Lodowce topią się coraz szybciej. 400 mln osobom mogą grozić coroczne powodzie
Najnowsze dane opublikowane przez naukowców potwierdzają, że lód na biegunach topu się 6-krotnie szybciej niż w latach 90. Może to mieć katastrofalne skutki, które odczujemy jeszcze przez dziesiątki lat.
13.03.2020 | aktual.: 16.03.2020 09:50
Najnowsze wyniki badań opublikowane w magazynie "Nature" potwierdzają, że ubiegłoroczna utrata lodu na Grenlandii i w Antarktyce mogła być większa niż ta, która miała miejsce w rekordowym 2011. Naukowcy są zdania, że lodowce topnieją nawet 6-krotnie szybciej niż w latach 90. XX wieku.
Za badania odpowiada zespół składający się 89 naukowców, którzy ostrzegają, że przy takim tempie topnienia lodowców do 2100 roku na obszarach zamieszkiwanym przez 400 mln osób będą groziły coroczne powodzie. Może to być najbardziej niebezpieczne zjawisko powiązane ze zmianami klimatycznymi. Warto w tym momencie przypomnieć również o nowych wirusach, jakie zostały odkryte w jednym z topniejących lodowców.
- Każdy centymetr więcej to więcej powodzi i większa erozja - komentuje profesor Andrew Shepherd z University of Leeds, jeden z głównych autorów badania. - Jeśli Antarktyda i Grenlandia będą traciły lód w tempie przewidywanym przez najbardziej pesymistyczne scenariusze, to do końca wieku poziom oceanów zwiększy się o dodatkowych 17 centymetrów.

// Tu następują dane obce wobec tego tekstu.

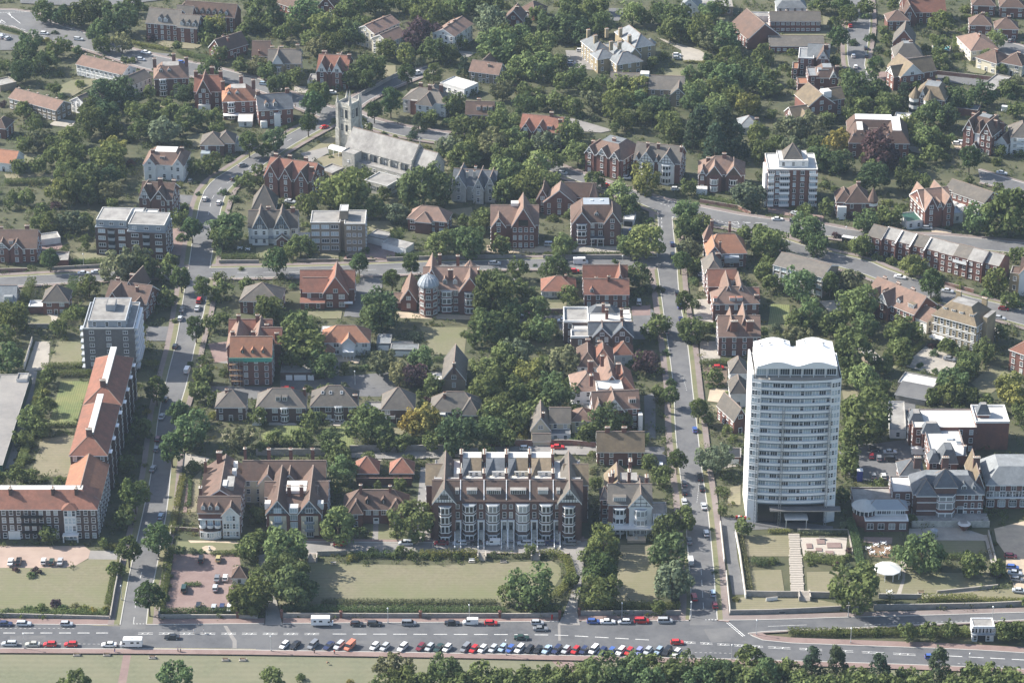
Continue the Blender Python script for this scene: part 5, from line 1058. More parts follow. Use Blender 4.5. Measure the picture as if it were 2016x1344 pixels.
# right-hand street, far side
b=Bld('orange_roofed_house','brick house with bright orange hipped roof and little corner turret',t12(1545,650),t12(1845,645),6.4,'house',dep=13,wall='pb',roof='ot',ref='orange hipped house'); W=b.W; b.wing(roof='hx',rise=5.4,win='FLR',hipf=4); b.wing(-.4,W * .34,-1.4,9,6.3,'gy',3.6,win='FL',rk='ot'); b.wing(-.6,W * .22,9,13.5,8.6,'pyr',5.0,rk='pt',win='L'); b.chim(W * .3,-.4,zt=11.2,w=.9,d=.9); b.chim(W * .18,14,zt=14,w=1.2,d=.9); b.chim(W * .64,12,zt=13.6,w=1.0,d=.9); b.box('glazed_lean_to',W * .42,W * .8,-3,0,3.4,5.6,'ld','ld'); b.finish()
b=Bld('semi_detached_houses','pair of long red-tiled houses with hipped fronts along the street',t12(1585,1045),t12(1945,1040),7.4,'house',dep=17,wall='rb',roof='rt',ref='pair of long red-tiled houses'); W=b.W; g=b.wing(0,W,0,10,7.4,'hx',4.6,win='FLR',fl=2,rk='pt'); b.wing(W * .22,W * .48,4,17,8,'gy',4.8,win='',rk='pt'); b.wing(W * .5,W * .74,4,16,8,'gy',4.8,win='',rk='pt'); b.wing(-.4,W * .6,15,26,7.6,'gx',4.4,win='L',rk='rt'); b.wing(-.8,W * .36,25,39,7.8,'hip',4.4,rk='gt',win='L'); b.wing(W * .76,W + .8,6,14,6,'gx',3,win='R'); b.dorm(W * .42,.12,2.0,1.2,'f'); b.dorm(W * .58,.12,2.0,1.2,'f'); b.dorm(.8,.12,1.2,1.2,'f'); b.chim(W * .5,14,2,1.6,1.0,'wh'); b.chim(W * .3,38,1.5); b.chim(W * .95,1.5,1.6); b.finish()
b=Bld('red_house','red gabled house with two big chimney stacks just above the tower block',t12(1630,1305),t12(1955,1305),8.0,'house',dep=14,wall='rb',roof='pt',ref='house with two big stacks'); W=b.W; b.wing(roof='gx',rise=5.0,win='FLR',fl=3); b.wing(W * .16,W * .44,2,13,8.2,'gy',5.2,win=''); b.wing(W * .5,W * .76,4,16,8.4,'gy',5.6,win=''); b.chim(W * .36,.8,zt=13.8,w=2.4,d=1.2,n=4); b.chim(W * .74,.8,zt=13.8,w=2.6,d=1.2,n=4); b.box('skylight',W * .84,W * .9,7,9,9,11.5,'wp','fw'); b.box('skylight',W * .96,W * 1.02,6,9,9,11.2,'wp','fw'); b.finish()
simple('rendered_cottages','white rendered pair with pale hipped roofs half hidden by the tower block',t22(1720,245),t22(1850,245),5.6,9,'hip',3.8,'wh','gt',ref='white cottages by the tower')
simple('rendered_cottages','second white cottage with grey hipped roof touching the tower block',t22(1722,405),t22(1850,405),5.6,10,'hip',3.8,'wh','gt',ref='second white cottage')
simple('gabled_house','brown gabled house tucked against the tower block side',t22(1750,620),t22(1850,600),5.6,13,'gy',4.2,'rb','gt',ref='house tucked by the tower')
# right side
b=Bld('mansion_flats','yellow brick mansion with brown mansard roof and four white dormers',t13(1300,1130),t13(1640,1225),10.6,'flats',dep=15,wall='yb',roof='lt',ref='yellow brick mansion'); W=b.W; b.wing(roof='mans',rise=4.8,inset=4.8,top='ft',win='FR',fl=3,sp=2.2,wsz=(1.1,2.0))
for p in (.2,.4,.58,.82): b.dorm(W * p,.28,1.5,1.5,'f')
for z in (3.5,7.0): b.box('string_course',-.1,W + .1,-.2,0,z,z + .3,'wp')
b.box('awning',.3,W * .36,-3.0,-.05,2.5,2.8,'wp','fw'); b.box('stair_tower',W,W + 1.8,5,12,0,12.6,'yb','ft'); b.chim(W * .2,13,zt=16,w=2,d=1); b.chim(W * .8,13,zt=16,w=2,d=1); b.finish()
b=Bld('brick_houses','row of red brick houses with tan tiled roof, gables and dormers',t13(770,975),t13(1150,1130),6.6,'house',dep=13,wall='rb',roof='lt',ref='tan-roofed brick row'); W=b.W; g=b.wing(roof='gx',rise=5.2,win='FLR',fl=2,sp=2.8,rk='pt'); b.wing(W * .05,W * .25,-.8,6,6.5,'gy',3.4,gk='wh',win='F',rk='pt'); b.wing(W * .28,W * .52,-1.6,7,6.6,'gy',4.4,gk='wh',win='F',rk='pt'); b.dorm(W * .62,.2,1.6,1.5,'g',wing=g,rk='pt'); b.dorm(W * .88,.2,2.6,1.6,'f',wing=g); b.dorm(W * .3,.3,1.6,1.4,'g',wing=g)
for p in (.12,.4,.7): b.chim(W * p,7.5,1.2,1.8,1.0)
b.wing(W - .3,W + 5.5,1,11,5.0,'gx',3.2,wk='wh',win='R',rk='pt'); b.finish()
b=Bld('brick_flats','three-storey buff and white flats with weathered low roof by the fork',t13(45,740),t13(430,840),8.6,'flats',dep=13,wall='tb',roof='gt',ref='weathered low-roofed flats'); W=b.W; b.wing(roof='gx',rise=2.6,win='',fl=3)
for i in range(3):
 for j in range(7): add('window',win_mesh(1.9,1.5,'t'),b.o,(W * (j + .5) / 7,-.03,.9 + i * 2.9)); 
for j in range(8): b.box('pier',W * j / 7 - .15,W * j / 7 + .15,-.25,-.02,0,8.4,'wp')
b.finish()
b=Bld('brick_terrace','long stepped red brick terrace with grey roofs and tall party walls',t13(780,515),t13(1800,770),7.6,'terrace',dep=11,wall='rb',roof='gt',ref='stepped brick terrace'); W=b.W; n=9
for i in range(n):
 st=(0,1.6,1.6,1.6,1.6,1.2,.6,.2,2.0)[i]; u0,u1=W * i / n,W * (i + 1) / n
 b.wing(u0 + .02,u1 - .02,st,11 + st * .5,7.6 + (.5 if i in (6,7) else 0) + i * .003,'gx',2.9,win='F',fl=3,sp=2.6,wsz=(1.1,1.2),white=False,oh=.15,rk='ft' if i % 3 else 'gt')
 if i in (1,2,3,4,7,8): m=MB(); m.box(u0 - .2,u0 + .2,-.2,3,0,7.6,'rb','wp'); m.poly([(u0 - .22,-.3,7.6),(u0 + .22,-.3,7.6),(u0 + .22,6,10.9),(u0 - .22,6,10.9)],'wp'); m.poly([(u0 - .22,6,10.9),(u0 - .22,6,7),(u0 - .22,-.3,7),(u0 - .22,-.3,7.6)],'rb'); m.poly([(u0 + .22,-.3,7.6),(u0 + .22,-.3,7),(u0 + .22,6,7),(u0 + .22,6,10.9)],'rb'); b.part('party_wall',m)
b.balcony(W * 6.5 / n,6.0,W / n * .95,.8,'wp',v=.6)
for i in range(4): b.box('garage_opening',W * (i + .25) / n,W * (i + .8) / n,1.5 if i else -.06,1.58 if i else 0,0,2.2,'dk')
b.finish()
b=Bld('red_villa','red brick villa with steep paired gables and white window bands',t13(1230,300),t13(1460,275),8.4,'house',dep=15,wall='rb',roof='pt',ref='red villa with paired gables'); W=b.W; b.wing(0,W,0,15,8.4,'gx',5.0,win='FLR',fl=3,wsz=(1.3,1.5)); b.wing(0,W * .42,-1.2,15,8.4,'gy',5.0,win='F',fl=3); b.wing(W * .62,W,-1.2,15.3,8.45,'gy',4.8,win='F',fl=3); b.wing(W * .43,W * .6,-.6,6,8.4,'gy',2.6,win='F'); b.wing(-7,-.2,0,9,3.2,'flat',rk='fg',wk='wh',win='F'); b.wing(W,W + 5,1,8,4,'flat',wk='wh',rk='ld',win='F'); b.dorm(6,.35,1.6,1.5,'g',face='L'); b.finish()
b=Bld('terrace','row of town houses with grey roof and white rear conservatories',t13(1450,170),t13(1700,255),6.0,'terrace',dep=11,wall='tb',roof='gt',ref='grey-roofed town houses'); W=b.W; b.wing(roof='gx',rise=3.0,wk='rb',win='FR',fl=2,sp=2.4,wsz=(1.3,1.2)); b.wing(-5,0,2.5,11,5.6,'gx',2.6,wk='rb',win='F')
for i in range(4): b.box('conservatory',W * (.05 + .25 * i),W * (.2 + .25 * i),-3.5,-.1,0,2.6,'wp','fw')
b.finish()
b=Bld('turret_house','brick house with pointed brown turret and white bay near the flats',t13(615,250),t13(800,250),7.0,'house',dep=12,wall='rb',roof='bt',ref='house with pointed turret'); W=b.W; b.wing(0,W * 1.0,0,12,7,'hip',5.0,win='FLR'); b.wing(-3.6,W * .3,1,11,7,'hip',3.6,win='FL',rk='bt'); b.box('glazed_bay',-3.4,.2,-1.2,1,0,5.4,'wp','fw'); m=MB(); m.cone(W + 1.4,1.2,2.0,0,2.0,7.4,8,'rb'); m.cone(W + 1.4,1.2,2.05,5.4,2.05,6.6,8,'wp'); m.cone(W + 1.4,1.2,2.4,7.4,0,13.2,8,'bt'); b.part('turret',m); b.chim(W * .6,9,1.8); b.finish()
# tall flats with white balconies
b=Bld('apartment_block','eight-storey brick flats with white balcony stacks and set-back pyramid roof',(1512,335),(1610,335),16.5,'flats',dep=17,wall='pb',roof='gt',ref='eight-storey balcony flats'); W=b.W; b.wing(roof='flat',win='',par=.4,top='fw',rk='fw')
b.wing(W * .22,W * .82,3,14,19.2,'flat',wk='wh',rk='fw',win='F',z0=16.4,par=.2); b.wing(W * .34,W * .7,5,13,19.5,'pyr',5.2,z0=19,win='')
for i in range(6):
 z=.9 + i * 2.65
 for (p,w_) in ((.07,.12),(.34,.2),(.92,.16)): b.balcony(W * p,z + .2,W * w_,1.3,'wp')
 for (p,w_) in ((.07,2.2),(.2,1.4),(.34,3.2),(.53,1.3),(.7,1.3),(.9,2.4)): add('window',win_mesh(w_,1.5,'t'),b.o,(W * p,-.03,z + .4))
for p in (.48,.6,.78): b.box('brick_pier',W * p - .5,W * p + .5,-.3,-.02,0,16.4,'rb')
b.box('white_side',-1.0,-.02,1,12,0,15,'wp'); b.finish()
b=Bld('edge_house','red brick and white gabled house cut by the right edge',t13(1985,800),t13(2160,820),9,'house',dep=10,wall='wh',roof='bt',ref='gabled house at the right edge'); b.wing(roof='gx',rise=4,win='FL',fl=3); b.wing(-3.8,0,1,8,7.5,'flat',wk='yb',win='FL'); b.wing(0,6,-1.4,6,9,'gy',3.8,gk='wh',win='F',fl=3); b.finish()
b=Bld('edge_house','brick block with white corner at the right edge above the hotel',t23(1905,60),t23(2100,130),8.5,'house',dep=12,wall='rb',roof='rt',ref='brick block at the right edge',at='e'); b.wing(roof='hip',rise=4,win='FL',fl=3); b.finish()
# sheds by the hotel
b=Bld('shed','long corrugated grey shed with open front behind the hotel',t23(1005,410),t23(1240,455),2.8,'shed',dep=9,at='e',wall='gwall',roof='ft',ref='corrugated shed'); b.wing(roof='shed',rise=1.0,win='',rk='asp2'); b.wing(-2,b.W,9,18,2.6,'flat',rk='fw',win='')
b=Bld('outbuilding','low flat outbuilding with white gabled porch at the hotel car park',t23(960,700),t23(1090,705),3.0,'shed',dep=22,at='e',wall='wh',roof='ft',ref='car park outbuilding'); b.wing(roof='flat',win='F',fl=1); b.finish()
b=Bld('outhouse','small flat roofed garage beyond the hedge behind the tower',t23(840,180),t23(925,165),2.8,'garage',dep=13,at='e',wall='tb',roof='ft',ref='garage beyond the hedge'); b.wing(roof='flat',win='')
for nm,lb,A_,B_,hh,dp,wk_,rk_ in (('garage','white flat-roofed garage beside the slate-grey gabled flats',t12(872,435),t12(958,440),2.8,9,'wh','fw'),('garden_room','long pale green garden room by the lawn',t21(1060,115),t21(1278,118),2.6,5,'lg','lg'),('garden_room','small grey-green outbuilding beside the white villa',t21(950,70),t21(1060,72),2.8,8,'lg','lg'),('garage','small flat garage left of the red-roofed bungalow',t12(0,965),t12(58,965),2.6,8,'tb','ft'),('garage','dark-roofed garage near the tower side',t22(1690,965),t22(1800,968),2.6,7,'rb','dk')):
 q=Bld(nm,lb,A_,B_,hh,'garage',dep=dp,at='g',wall=wk_,roof=rk_); q.wing(roof='flat',win='',par=.2); q.box('garage_door',q.W * .12,q.W * .88,-.07,-.02,0,2.1,'dk' if 'beside the slate' in lb else 'wp')
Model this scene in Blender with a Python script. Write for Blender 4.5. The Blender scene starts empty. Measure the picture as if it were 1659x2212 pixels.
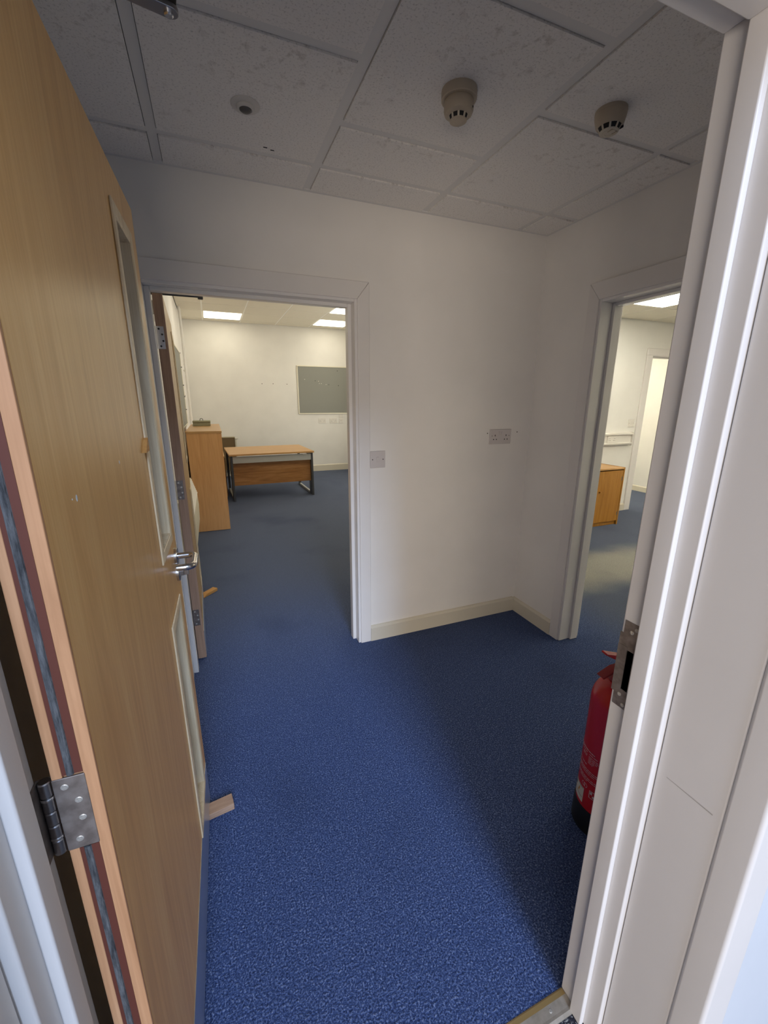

Szybsze topnienie lodowców jest spowodowane zarówno zwiększoną temperaturą wód oceanicznych, jak i wyższą temperaturą powietrza. Jeszcze w roku 1992 roczna utrata lodu na obu biegunach wynosiła 81 miliardów ton, w 2017 roku było to 475 mld ton. W rekordowym dotychczas roku 2011 roztopiło się ponad 522 mld ton.
- Pomiary satelitarne dostarczają danych z pierwszej ręki. To dane nie do podważenia - przyznał Erik Ivins z NASA, drugi autor opublikowanych badań. Zespół naukowców przewiduje, że jeżeli sytuacja nie poprawi to możemy spodziewać się, że do 2100 roku poziomu wód podniesie się o ponad 80 cm.